The Court disagreed:

Games can … violate the constitutional guarantee of human dignity by either creating or fostering a viewpoint which denies the claim to fundamental value and respect to which every person enjoys. This is especially the case when acts of violence are portrayed with the intent of inspiring sadistic pleasure in the action. This attitude is based on a world-view which sees human beings as mere disposable objects whose lives and bodily integrity can be infringed at will.

So the Court upheld the Bonn city ban on laser tag. However, it did not proclaim a general principal that all laser tag or paintball games violated human dignity. It noted that courts had urged the legislature to regulate these sports, but the legislature saw no need. Therefore, decisions would still be made on a case-by-case basis, usually based on vague notions of “public order” and “general morality”.

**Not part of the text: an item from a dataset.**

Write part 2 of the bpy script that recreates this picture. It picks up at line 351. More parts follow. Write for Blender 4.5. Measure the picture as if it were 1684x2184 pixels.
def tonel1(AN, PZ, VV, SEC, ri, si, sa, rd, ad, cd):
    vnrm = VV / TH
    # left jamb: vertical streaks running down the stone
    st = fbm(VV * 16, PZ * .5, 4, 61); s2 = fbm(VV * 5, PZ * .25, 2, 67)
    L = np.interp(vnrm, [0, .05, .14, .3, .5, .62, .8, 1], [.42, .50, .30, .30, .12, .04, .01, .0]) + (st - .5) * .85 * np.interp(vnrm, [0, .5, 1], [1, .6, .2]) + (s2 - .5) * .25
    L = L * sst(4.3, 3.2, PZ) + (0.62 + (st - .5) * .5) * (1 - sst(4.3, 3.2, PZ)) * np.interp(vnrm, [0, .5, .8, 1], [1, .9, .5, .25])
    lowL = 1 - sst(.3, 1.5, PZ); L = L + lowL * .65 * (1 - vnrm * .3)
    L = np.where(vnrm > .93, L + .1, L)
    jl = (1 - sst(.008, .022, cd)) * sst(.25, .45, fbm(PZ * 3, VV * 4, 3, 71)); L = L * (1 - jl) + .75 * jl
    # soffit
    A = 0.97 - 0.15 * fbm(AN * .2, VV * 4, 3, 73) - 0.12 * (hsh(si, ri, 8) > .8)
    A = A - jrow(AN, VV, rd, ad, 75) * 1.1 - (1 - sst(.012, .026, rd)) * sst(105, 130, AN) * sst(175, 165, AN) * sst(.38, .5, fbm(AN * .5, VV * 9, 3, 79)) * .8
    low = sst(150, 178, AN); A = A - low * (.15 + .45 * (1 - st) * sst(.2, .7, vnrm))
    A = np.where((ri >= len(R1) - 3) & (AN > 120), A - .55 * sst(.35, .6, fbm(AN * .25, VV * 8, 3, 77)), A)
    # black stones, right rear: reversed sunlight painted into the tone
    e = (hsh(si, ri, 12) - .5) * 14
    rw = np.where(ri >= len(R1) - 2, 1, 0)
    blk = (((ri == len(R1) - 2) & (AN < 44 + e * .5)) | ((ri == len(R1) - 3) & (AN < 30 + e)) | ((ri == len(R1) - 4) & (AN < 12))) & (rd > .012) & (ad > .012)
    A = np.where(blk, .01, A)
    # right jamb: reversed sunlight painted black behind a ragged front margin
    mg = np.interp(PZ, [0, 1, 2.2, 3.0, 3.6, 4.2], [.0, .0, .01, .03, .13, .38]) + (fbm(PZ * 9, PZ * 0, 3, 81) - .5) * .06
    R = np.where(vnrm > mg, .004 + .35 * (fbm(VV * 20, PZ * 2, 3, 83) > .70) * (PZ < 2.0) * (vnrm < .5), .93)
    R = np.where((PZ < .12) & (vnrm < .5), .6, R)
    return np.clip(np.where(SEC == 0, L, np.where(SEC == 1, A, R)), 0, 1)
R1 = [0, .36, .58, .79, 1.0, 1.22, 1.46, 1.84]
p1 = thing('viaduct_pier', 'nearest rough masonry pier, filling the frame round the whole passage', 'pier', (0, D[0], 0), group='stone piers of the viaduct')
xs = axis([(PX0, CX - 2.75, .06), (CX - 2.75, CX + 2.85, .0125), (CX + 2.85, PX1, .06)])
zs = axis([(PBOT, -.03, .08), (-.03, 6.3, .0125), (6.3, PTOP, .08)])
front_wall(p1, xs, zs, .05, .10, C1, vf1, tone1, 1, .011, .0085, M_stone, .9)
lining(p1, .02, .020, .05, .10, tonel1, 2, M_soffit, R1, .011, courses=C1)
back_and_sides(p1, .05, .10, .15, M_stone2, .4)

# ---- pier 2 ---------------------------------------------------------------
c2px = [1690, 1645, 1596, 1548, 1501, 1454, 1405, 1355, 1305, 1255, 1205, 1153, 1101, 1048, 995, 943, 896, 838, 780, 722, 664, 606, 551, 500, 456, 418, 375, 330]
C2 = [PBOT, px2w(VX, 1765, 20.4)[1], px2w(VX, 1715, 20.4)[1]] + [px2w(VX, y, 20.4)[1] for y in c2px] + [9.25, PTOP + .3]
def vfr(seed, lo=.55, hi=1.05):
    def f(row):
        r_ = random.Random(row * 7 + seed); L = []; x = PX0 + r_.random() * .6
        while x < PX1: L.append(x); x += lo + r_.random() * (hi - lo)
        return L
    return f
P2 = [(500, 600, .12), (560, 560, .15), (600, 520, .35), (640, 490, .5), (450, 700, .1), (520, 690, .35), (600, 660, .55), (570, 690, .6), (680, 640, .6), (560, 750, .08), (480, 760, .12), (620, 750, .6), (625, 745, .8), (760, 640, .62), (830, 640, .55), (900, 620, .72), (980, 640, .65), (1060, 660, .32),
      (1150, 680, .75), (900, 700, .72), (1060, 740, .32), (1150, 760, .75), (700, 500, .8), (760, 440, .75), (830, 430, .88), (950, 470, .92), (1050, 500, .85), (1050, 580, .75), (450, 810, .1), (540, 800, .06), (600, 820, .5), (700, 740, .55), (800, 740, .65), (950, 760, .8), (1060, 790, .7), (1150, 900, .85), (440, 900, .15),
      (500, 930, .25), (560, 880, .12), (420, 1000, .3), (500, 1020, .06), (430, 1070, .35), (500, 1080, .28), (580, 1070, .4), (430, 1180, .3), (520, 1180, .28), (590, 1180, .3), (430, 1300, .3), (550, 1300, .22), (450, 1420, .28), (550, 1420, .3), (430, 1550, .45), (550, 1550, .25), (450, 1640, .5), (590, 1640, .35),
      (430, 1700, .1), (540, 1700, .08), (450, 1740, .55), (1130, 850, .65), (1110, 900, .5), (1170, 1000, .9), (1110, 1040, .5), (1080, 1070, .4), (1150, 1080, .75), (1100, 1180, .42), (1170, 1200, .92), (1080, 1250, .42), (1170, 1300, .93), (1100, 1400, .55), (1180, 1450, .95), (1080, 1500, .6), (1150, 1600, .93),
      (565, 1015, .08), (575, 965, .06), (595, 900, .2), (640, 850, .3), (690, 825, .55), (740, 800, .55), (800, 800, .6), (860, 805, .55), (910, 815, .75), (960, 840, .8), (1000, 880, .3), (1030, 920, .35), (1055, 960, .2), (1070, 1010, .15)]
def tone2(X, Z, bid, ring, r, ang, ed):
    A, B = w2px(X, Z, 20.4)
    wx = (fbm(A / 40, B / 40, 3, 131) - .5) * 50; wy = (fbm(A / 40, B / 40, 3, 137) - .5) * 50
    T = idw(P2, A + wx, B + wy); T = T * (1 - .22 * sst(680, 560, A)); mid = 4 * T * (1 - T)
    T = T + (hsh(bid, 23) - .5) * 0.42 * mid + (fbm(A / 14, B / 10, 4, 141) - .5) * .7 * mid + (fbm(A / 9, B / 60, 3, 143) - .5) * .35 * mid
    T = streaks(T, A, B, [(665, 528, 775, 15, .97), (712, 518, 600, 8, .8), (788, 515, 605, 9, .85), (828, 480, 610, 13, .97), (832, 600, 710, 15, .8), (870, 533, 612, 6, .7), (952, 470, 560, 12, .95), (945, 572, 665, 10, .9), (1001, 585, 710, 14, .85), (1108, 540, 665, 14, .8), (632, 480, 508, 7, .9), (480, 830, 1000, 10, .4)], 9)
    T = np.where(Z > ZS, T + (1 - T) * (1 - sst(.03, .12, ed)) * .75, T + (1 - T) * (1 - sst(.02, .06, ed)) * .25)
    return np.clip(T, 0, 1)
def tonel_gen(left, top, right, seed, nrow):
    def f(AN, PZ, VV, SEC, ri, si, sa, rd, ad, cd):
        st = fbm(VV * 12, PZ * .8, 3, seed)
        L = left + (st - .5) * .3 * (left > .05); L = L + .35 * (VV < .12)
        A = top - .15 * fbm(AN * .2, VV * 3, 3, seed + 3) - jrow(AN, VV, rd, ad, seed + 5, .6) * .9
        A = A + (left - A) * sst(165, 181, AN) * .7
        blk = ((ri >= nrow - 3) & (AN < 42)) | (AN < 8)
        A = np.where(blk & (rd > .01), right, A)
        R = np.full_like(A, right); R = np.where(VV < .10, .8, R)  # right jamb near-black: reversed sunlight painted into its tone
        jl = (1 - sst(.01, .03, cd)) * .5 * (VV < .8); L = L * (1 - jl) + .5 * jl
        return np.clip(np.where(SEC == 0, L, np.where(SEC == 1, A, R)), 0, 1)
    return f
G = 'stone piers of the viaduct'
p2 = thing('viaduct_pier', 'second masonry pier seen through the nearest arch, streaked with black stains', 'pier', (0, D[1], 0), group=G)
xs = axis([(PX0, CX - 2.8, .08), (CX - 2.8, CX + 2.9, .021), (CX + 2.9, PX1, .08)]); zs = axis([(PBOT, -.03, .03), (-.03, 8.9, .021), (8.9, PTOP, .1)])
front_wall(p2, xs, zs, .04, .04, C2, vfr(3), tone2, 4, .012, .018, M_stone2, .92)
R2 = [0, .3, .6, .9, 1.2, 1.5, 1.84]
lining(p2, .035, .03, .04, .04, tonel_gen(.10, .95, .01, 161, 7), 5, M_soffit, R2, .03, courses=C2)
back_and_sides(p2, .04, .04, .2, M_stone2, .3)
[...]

Since then, the trend has been toward allowing laser tag and paintball in Germany under strict licensing conditions — although local authorities still try to block it altogether, leading to long, expensive legal battles, like the one which inspired this Bavarian court decision stating that paintball did not automatically violate human dignity (g). That decision notes that the Federal Interior Ministry actually requested the ‘Central Criminology Bureau’ to prepare special expert opinion on whether ‘lasertag, paintball, and gotcha games’ tended to encourage violence and/or violate human dignity.

So there you have it: Because of the human-dignity guarantee, German has expended millions of Euros of judicial and administrative resources to assess the legality of games which other countries allow without a second thought. I leave you to decide whether this strikes you as a massive waste of resources or the mark of a truly civilized society.